Fast and Easy Brake Pad Replacement

Them's the Brakes

Dean Allen
Replacing your disc brake pads is not a difficult or even a time consuming job if you approach it in the right manner.

I had been noticing a lack of strong braking action on my vehicle and concluded that it was time to swap out the front disc pads for some new ones. I stopped at the auto parts store, told them what I needed and went home with some new pads.

Back at the house I prepared to change out the pads in an orderly and efficient method. First, I got out all the tools I would need. This would be a sturdy jack to get the front wheel off of the ground. A jack stand to rest the truck on so it could not fall. A four way lug wrench to remove the lug nuts so I could take the wheel off. A yard long steel pipe to use as a cheater bar. A socket set with the correct attachments to release the caliper from the brake assembly. And lastly...a C clamp. And a word here about lug wrenches. If you have one of those " L " shaped wrenches....go get a good four way wrench to use instead. Those L shaped tools are inefficient, hard to use, and will break a lug nut stud right off for you.

Finally ready I took the lug wrench and placed the correct socket end on a lug nut. And while holding it in place, I slipped the cheater bar on to the wrench as well..and slowly took up slack. Once the slack was gone..and the wrench was tight up against the nut..all I had to do was exert a moderate amount of force and the leverage applied to the lug nut through the use of this cheater bar extension...broke that lug nut loose in a hurry. If you have ever had a flat, an could not get the lug nuts loose due to the garage that put the nuts on using an impact wrench, you can appreciate the ease of using a cheater bar. This makes removing a lug nut very easy.

I repeated this process for all the lug nuts until they were all loose. I like to use a small floor jack to lift my truck as this jack is hydraulic, easy to slide under the truck and lifts very fast. Once I had the truck up and had a jack stand under it I could go ahead and drop off the lug nuts and remove the wheel. Now, the brake assembly is exposed and I can change out those pads for new ones.

The way that brake calipers are affixed vary from vehicle to vehicle. Some use wedges. Some use bolts. But all of them have one job. To support the brake pad in such a position that when you step on the brake pedal, the pads will come in contact with the rotor. The caliper is essentially a hydraulic piston. You step on the brake and that piston slides forward and pushes the brake pad against the rotor.

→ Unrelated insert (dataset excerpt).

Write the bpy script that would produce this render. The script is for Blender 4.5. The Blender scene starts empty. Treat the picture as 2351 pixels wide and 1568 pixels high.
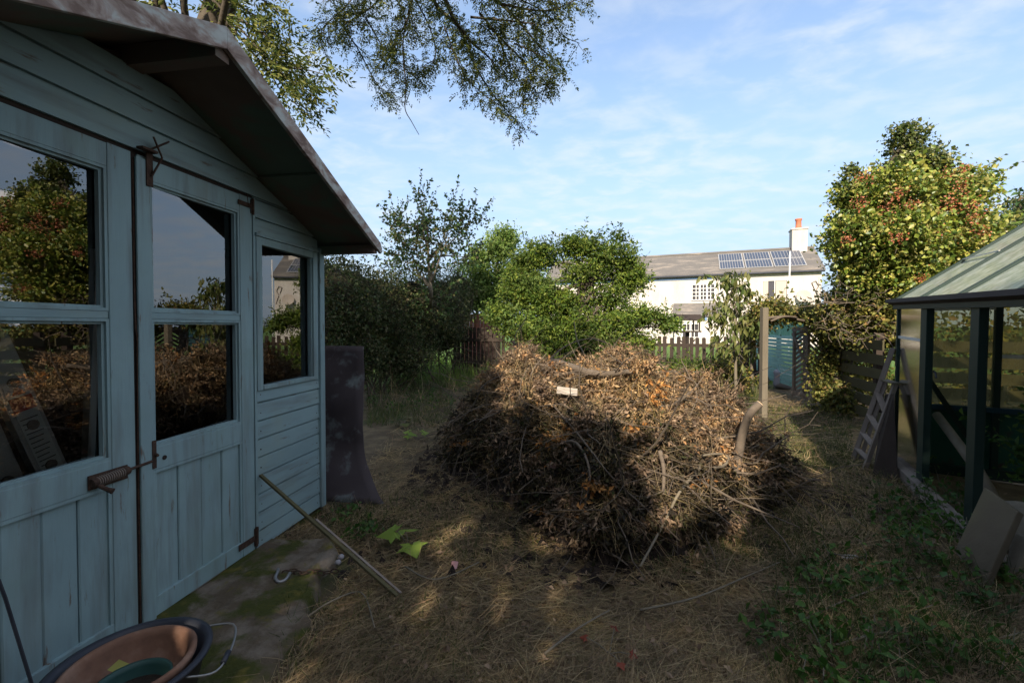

My truck uses two bolts to hold this caliper on. I remove those two bolts and use a flat blade screwdriver to force the caliper up and away from it's mounting position. Once it is free, I must also take care to not allow the caliper to fall. Attached to that caliper, is a flexible brake line. The caliper is somewhat heavy, and to let it fall could damage that flex hose and cause a brake failure.

Now comes the part that causes a lot of headaches for shade tree mechanics. The piston in that caliper slowly moves forward over time as the brake pad wears away. That piston, is now so placed that once you install the new pads in the caliper..you can not slide the caliper back over the rotor. The piston has moved to far ahead. So what to do? A nice quick fix is a large C clamp. What I do is I open the bleeder valve on the caliper. I place the C clamp in such a way that when I tighten it down..it pushes the piston back down into it's rear most position..this in turn forces brake fluid out through the bleeder valve. I lose a an ounce of brake fluid, but my caliper will now slide onto it's mounting with no problem at all. And don't forget to close that bleeder valve.

I pop off the old pads, use my C clamp to compress the piston, and pop in my new pads. These pads have spring like extensions of them and they just clip into place very easily.

With the attachment bolts back in place the brake work is finished. I put the wheel back on and snug up the lug nuts. Lift the vehicle enough to pull out the jack stand and them let down and remove the jack. The final job is to torque up the lug nuts now that the weight of the truck is on the wheel again. I like to use a star pattern to re-torque these nuts. I feel it evenly distributes the torque over all the lug nuts.

Repeating all the same things on the other wheel has me driving with new brakes in about two hours. It's a good idea to check your brake fluid level in the master cylinder while you are at it too. Some calipers can be quite large and the fluid loss in using the C clamp can expend more fluid than you might think.